Category Archives: Microsoft

Microsoft products and services.

IE File Upload Validation

At last, Microsoft have finally fixed an extraordinarily annoying broken feature of IE introduced with Windows XP Service Pack 2. The problem, for which I previously published a temporary solution and which has been experienced and documented by many since at least September last year, has been resolved. The W3C’s Bug 838 tracked and discussed this issue up until its resolution that has come with Microsoft’s Security Bulletin MS05-014. The patch is available through Windows Update.

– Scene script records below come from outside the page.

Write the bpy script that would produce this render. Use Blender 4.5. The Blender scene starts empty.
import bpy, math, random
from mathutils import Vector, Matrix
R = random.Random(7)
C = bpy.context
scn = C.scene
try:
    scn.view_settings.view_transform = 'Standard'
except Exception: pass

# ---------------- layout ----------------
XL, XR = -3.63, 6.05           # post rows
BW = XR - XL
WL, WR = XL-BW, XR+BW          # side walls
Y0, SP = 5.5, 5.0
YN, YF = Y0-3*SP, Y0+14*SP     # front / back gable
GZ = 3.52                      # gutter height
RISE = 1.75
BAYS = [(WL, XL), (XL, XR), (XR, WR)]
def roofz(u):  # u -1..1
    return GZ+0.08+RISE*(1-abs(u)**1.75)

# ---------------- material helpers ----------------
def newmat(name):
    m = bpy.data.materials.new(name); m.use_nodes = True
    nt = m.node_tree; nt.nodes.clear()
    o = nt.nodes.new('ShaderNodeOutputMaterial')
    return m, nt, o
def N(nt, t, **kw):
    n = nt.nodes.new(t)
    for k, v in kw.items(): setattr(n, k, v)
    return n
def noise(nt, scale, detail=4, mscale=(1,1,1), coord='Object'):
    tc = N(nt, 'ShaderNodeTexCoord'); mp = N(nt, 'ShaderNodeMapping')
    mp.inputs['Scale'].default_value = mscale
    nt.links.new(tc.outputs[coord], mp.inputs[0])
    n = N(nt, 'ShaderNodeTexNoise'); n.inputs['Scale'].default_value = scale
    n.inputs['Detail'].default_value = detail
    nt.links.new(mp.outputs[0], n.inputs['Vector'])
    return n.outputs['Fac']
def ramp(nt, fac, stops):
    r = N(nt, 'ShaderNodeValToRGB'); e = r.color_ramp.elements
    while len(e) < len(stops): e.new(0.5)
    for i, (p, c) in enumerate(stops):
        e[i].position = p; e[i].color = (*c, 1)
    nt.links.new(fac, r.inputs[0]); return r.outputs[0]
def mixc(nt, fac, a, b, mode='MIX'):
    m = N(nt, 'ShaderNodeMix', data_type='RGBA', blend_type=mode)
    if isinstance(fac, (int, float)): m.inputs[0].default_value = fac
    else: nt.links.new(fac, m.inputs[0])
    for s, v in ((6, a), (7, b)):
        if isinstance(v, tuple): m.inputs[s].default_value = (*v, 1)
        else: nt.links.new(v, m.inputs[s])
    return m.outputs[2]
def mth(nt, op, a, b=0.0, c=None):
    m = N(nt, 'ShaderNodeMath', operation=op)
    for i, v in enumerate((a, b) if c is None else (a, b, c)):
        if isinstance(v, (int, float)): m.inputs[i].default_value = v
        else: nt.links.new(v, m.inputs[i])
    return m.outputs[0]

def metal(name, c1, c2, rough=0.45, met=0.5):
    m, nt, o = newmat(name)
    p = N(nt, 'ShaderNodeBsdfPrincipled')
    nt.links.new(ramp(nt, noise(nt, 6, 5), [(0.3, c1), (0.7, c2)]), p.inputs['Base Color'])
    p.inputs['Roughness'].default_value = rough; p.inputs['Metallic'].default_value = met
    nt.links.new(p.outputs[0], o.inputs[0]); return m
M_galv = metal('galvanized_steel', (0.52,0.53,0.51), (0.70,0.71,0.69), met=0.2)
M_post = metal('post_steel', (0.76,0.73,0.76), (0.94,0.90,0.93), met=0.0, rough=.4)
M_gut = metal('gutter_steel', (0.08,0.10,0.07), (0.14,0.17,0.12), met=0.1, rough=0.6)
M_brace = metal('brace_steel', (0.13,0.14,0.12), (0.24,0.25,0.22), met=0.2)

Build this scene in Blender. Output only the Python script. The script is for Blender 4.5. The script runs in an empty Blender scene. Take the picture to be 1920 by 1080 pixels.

The W3C QA team have published a document explaining the issue and solutions, which has been linked from the MarkUp Validator. Hopefully, this now means the continuing flow of error reports to www-validator will cease, or at least slow down. Of course my recommended solution has been, and always will be, to use an alternate browser that does not suffer from such fatal bugs. This is especially the case for user’s of the validator since most will be web developers that really need to develop within standards compliant environments; however, the persistent use of IE among many developers is one thing I fail to understand.

Standards Policy

I have finally got around to publishing the final version of my standards policy today. The document is designed to explain my opinions about accessibility, graceful degredation and proprietary extensions; and to explain why this site fails to render correctly, yet remains accessible for IE users.

Additionally I’ve made use of a conditional comment in order to provide a message to IE users to explain why this site degrades so noticeably. If you don’t have IE, or just don’t feel like opening it up, the message, which appears at the top of the page, simply states:

Find out why this site degrades in Internet Explorer.

Don’t Support IE

Recently, Charl van Niekerk posted his comments about dumping IE, and I totally agree with everything he said. This site does not, and will not support IE until such time as IE supports the standards – like that will ever happen!. If you haven’t already, fire up IE and take a look at this site. You should notice that it degrades somewhat gracefully. The content is fully accessible, though it’s not quite as visually appealing as it is in Firefox and Opera.

Here are my reasons, especially for web developers like myself, to stop supporting IE and allow websites to noticably degrade in IE and other older browsers. Most have already totally given up on Netscape 4.x, so it’s about time we did the same for IE.

The target audience for developer sites like this is, of course, web developers. If web developers start to find that the resources they need to learn and improve their skills do not work in IE, they will be forced to use alternative browsers. Of course, many developers like us already know about the plethora of bugs and serious lack of standards complaince in IE, but as can be seen by the stats at W3Schools, around 70% of web developers (well, of those that are just learning) still use IE. It is these developers that we need to convert to better alternative browsers, and the sooner the better.

By converting the developers, they will learn more about standards compliant, and interoperable code. They will notice the severe flaws in IE’s implementation. They will be forced to make sites that work properly in non-IE browsers, since they’ll be using one themselves. As more sites adopt standards, and stop locking out non-IE browsers, we will have a better chance of taking back the web!

The Firefox community may be aiming for a 10% market share within 12 months among the general population, but among web developers we need to work harder. I want to aim to completely reverse those stats on W3Schools. Let’s aim for 70% market share for non-IE browsers, including Firefox, Opera, Safari, Konqueror, Omni-Web and Mosaic (just kidding), etc… So join us! Remove the countless IE hacks from your stylesheet, except the ones that are absolutely necessary to maintain accessibility. Indeed, there is even a single hack in my stylesheet that simply prevents the menu overlapping the main content. Let’s send a message to those that build the sites! Let’s give them a reason to switch!